World premiere of songs by Timothy Collins a highlight of the program
By Peter Alexander July 29 at 12:20 a.m.
Mezzo-soprano Michelle DeYoung, the 2018 SeiSolo artist-in-residence at the Colorado Music Festival, lent her impressive voice to an intimate song recital, last night (July 28) in the Chautauqua Auditorium. Performing with her was pianist Cody Garrison.

Michelle DeYoung
The highlight of the recital was the world premiere of a cycle of songs written for DeYoung by Australian composer Timothy Collins.
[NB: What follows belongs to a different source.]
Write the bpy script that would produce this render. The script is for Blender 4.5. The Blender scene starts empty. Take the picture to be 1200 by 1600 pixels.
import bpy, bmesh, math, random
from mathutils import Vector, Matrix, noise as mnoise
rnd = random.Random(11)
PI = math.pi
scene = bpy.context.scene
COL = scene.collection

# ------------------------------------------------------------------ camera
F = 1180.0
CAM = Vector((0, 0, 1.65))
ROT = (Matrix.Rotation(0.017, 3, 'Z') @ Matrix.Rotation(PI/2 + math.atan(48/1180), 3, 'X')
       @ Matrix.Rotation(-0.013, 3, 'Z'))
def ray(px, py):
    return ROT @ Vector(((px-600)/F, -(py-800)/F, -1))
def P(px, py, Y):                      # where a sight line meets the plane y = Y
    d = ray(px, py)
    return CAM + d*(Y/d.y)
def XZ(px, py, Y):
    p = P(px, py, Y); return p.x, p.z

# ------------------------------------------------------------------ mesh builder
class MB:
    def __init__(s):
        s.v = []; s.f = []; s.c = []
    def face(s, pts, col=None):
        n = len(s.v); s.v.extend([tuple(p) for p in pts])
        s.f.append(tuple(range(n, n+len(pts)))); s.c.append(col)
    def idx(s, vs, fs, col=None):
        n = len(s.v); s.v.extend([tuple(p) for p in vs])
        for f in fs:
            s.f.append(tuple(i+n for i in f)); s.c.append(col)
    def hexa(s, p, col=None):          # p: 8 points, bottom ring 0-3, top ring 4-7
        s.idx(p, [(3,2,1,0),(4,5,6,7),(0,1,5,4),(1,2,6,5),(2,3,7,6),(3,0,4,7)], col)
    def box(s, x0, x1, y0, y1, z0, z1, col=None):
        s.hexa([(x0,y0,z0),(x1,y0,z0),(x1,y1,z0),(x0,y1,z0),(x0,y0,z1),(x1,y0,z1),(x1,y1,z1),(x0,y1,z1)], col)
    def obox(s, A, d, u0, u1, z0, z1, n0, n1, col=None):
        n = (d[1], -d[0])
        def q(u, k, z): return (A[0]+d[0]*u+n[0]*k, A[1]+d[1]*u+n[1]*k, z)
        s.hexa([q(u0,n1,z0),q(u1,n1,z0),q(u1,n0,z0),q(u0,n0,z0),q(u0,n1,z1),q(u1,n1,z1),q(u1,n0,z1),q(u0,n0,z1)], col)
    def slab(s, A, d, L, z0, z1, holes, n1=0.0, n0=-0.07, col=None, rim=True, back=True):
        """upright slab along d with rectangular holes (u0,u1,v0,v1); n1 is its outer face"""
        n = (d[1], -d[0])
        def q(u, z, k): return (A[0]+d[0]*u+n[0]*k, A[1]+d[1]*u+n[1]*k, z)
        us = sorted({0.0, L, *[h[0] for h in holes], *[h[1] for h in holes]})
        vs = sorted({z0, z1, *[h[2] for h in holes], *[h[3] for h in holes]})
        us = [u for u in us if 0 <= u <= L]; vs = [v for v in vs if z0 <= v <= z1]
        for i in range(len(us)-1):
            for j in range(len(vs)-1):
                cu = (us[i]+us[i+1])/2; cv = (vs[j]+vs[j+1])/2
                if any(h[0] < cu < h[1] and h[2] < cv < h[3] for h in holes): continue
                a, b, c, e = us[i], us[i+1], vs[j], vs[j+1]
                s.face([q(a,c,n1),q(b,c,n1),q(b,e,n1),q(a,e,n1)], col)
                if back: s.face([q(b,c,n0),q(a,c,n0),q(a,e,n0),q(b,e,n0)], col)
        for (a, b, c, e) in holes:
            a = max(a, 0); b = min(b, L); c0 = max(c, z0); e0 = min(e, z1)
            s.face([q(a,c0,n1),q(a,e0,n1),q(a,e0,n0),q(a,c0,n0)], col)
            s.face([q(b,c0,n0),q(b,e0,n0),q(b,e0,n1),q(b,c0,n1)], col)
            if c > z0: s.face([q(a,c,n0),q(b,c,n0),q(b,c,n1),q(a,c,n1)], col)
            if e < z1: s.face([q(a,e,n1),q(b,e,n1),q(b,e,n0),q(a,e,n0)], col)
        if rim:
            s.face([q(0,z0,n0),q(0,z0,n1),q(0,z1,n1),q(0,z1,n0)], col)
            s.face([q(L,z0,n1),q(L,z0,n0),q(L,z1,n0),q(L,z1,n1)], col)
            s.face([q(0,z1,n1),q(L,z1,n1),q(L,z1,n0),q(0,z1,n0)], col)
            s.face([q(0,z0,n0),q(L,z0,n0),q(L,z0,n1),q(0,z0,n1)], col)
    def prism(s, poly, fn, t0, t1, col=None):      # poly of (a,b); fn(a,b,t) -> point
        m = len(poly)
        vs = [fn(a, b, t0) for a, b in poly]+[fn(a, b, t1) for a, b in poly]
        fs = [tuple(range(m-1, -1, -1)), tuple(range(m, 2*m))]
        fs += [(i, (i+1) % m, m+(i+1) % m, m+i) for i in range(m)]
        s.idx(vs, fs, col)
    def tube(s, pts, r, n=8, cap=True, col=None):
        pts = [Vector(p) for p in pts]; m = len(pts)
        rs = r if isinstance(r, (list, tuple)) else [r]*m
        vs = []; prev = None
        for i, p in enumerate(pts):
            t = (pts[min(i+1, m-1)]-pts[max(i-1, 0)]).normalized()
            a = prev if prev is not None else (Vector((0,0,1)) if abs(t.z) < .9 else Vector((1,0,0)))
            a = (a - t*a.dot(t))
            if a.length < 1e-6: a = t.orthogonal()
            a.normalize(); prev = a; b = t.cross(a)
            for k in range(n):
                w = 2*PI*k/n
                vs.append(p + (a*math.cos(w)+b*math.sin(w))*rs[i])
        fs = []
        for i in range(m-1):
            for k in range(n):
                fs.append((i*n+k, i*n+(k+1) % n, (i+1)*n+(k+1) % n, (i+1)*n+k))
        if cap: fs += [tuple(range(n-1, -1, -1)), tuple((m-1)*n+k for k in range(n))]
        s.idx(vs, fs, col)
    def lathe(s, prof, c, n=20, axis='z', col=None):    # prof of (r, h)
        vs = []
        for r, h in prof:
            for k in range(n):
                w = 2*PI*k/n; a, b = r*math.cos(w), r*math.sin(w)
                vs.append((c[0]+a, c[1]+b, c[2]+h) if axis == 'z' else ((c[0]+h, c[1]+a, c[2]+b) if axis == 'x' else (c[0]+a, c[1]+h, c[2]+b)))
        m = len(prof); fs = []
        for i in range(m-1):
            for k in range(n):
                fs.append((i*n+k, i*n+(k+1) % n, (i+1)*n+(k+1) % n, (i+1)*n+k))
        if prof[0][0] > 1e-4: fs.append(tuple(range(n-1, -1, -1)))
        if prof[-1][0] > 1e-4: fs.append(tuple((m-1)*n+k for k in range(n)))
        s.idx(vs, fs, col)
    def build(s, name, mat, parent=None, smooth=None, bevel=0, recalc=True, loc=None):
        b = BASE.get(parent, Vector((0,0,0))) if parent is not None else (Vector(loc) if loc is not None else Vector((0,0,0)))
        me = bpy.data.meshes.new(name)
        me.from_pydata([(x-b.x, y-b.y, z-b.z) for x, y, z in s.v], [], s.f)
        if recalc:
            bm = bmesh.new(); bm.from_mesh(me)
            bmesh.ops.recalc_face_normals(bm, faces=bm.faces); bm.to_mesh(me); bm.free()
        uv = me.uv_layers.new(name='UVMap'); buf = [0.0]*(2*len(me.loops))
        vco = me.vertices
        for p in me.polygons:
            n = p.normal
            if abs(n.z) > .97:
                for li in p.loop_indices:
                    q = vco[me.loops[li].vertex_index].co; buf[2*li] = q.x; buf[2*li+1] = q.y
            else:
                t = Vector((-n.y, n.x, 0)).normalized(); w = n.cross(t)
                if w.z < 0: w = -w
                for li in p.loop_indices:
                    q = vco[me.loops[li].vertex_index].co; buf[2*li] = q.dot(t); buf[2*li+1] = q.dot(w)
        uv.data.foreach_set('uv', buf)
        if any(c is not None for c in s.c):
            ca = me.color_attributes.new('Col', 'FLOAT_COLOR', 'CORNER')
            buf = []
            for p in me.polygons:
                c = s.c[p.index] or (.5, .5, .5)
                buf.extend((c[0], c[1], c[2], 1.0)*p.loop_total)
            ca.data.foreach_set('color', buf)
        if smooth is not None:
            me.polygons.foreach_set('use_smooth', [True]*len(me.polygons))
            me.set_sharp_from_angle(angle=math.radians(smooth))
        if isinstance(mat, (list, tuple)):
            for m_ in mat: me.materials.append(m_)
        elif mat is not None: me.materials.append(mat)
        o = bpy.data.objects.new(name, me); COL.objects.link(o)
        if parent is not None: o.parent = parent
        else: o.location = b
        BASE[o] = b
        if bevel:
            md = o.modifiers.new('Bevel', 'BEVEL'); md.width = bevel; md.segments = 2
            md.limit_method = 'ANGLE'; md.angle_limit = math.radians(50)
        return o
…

Earlier in the residency, DeYoung had given the world premiere of an orchestral song cycle by Collins, Buch des Sängers (The singer’s book), also composed for DeYoung.
Collins, himself a singer, clearly knows DeYoung’s voice. The four songs of the new cycle, Love’s Crusade, fit her strengths very well. Just as clearly, DeYoung also knows that; these were the most relaxed, the most natural performances of the evening.

Timothy Collins
The texts of the four songs are taken from four very different sources: one a translation of a poem by German poet Friedrich Rückert; one a setting from Shakespeare; and two texts newly written by Collins. Of the four, the Rückert song (“If you love me”) was by far the sweetest, the most gently affecting. DeYoung sang with great conviction and unforced expression.
The final song, with Collins’ text, was inspired by DeYoung’s Wagnerian credentials. The composer introduced it by observing that she is “the ideal Brunnhilde.” Titled “Warrior Queen,” it is a Viking-like call to arms by a queen who defends her husband’s realm. I found the text rather conventional for this genre (“Lift your hearts, we ride together! . . . . For country! For the King!”). Dramatic as it is, this is the least interesting music of the cycle, static and declamatory. But unquestionably, DeYoung has the voice and the demeanor for this song, and the final cries “For the King!” rang clear and full throughout the large Chautauqua Auditorium.
The two central songs of the set—“Fear No More” on Shakespeare, and Collins’ “Kentucky Coffee Tree”—set the texts sensitively, and elicited expressive performances from DeYoung. The cycle as a whole is nicely varied, and received a warm response from the audience.

Michelle DeYoung
Earlier on the program, DeYoung had presented sets of songs by Brahms, Strauss and Samuel Barber. The “ideal Brunnhilde” is not a natural lieder (art song) singer, and at times she was audibly restraining the power in her voice, as though her dramatic force might overflow at any moment. She was at her best in the more dramatic songs, where she could open up more.
The majority of the songs she selected were moderate to slow in tempo and melancholic in temperament. The darkness and natural richness of her voice fits these moods well, giving weight to the music. Nevertheless, the emotional sameness made the exceptions all the more enjoyable: Brahms’ “Mein Liebe ist grün” (My love is green) and Barber’s “Green Lowland of Pianos,” on a witty text by the Polish poet Czesław Miłosz.
After the premiere of the Collins cycle, DeYoung returned to sing as an encore an arrangement of another song written for her by Collins, one of the songs from Buch des Sängers. Completely at ease with music written to suit her individual voice, she sang comfortably and with expression. She was rewarded with cheers from the audience and the obligatory standing ovation.

Pianist Cody Garrison
A multi-talented artist, Cody Garrison is staff accompanist at Metropolitan State University in Denver and the Boulder Symphony, and the principal collaborative pianist for the Boulder Music Institute, in addition to maintaining a dental practice in Denver. His performance with DeYoung was ever discreet and restrained. While attentive to the leading lines in his part, he never brought out more than necessary or pushed the soloist in any way.
DeYoung will perform one more time at CMF this summer, when she sings the “Abschied” movement from Mahler’s Lied von der Erde (Song of the earth) with conductor Peter Oundjian and the CMF orchestra tonight. Her recording of this deeply moving, elegiac piece is one of the best I have ever heard. Tickets are still available at the Chautauqua box office.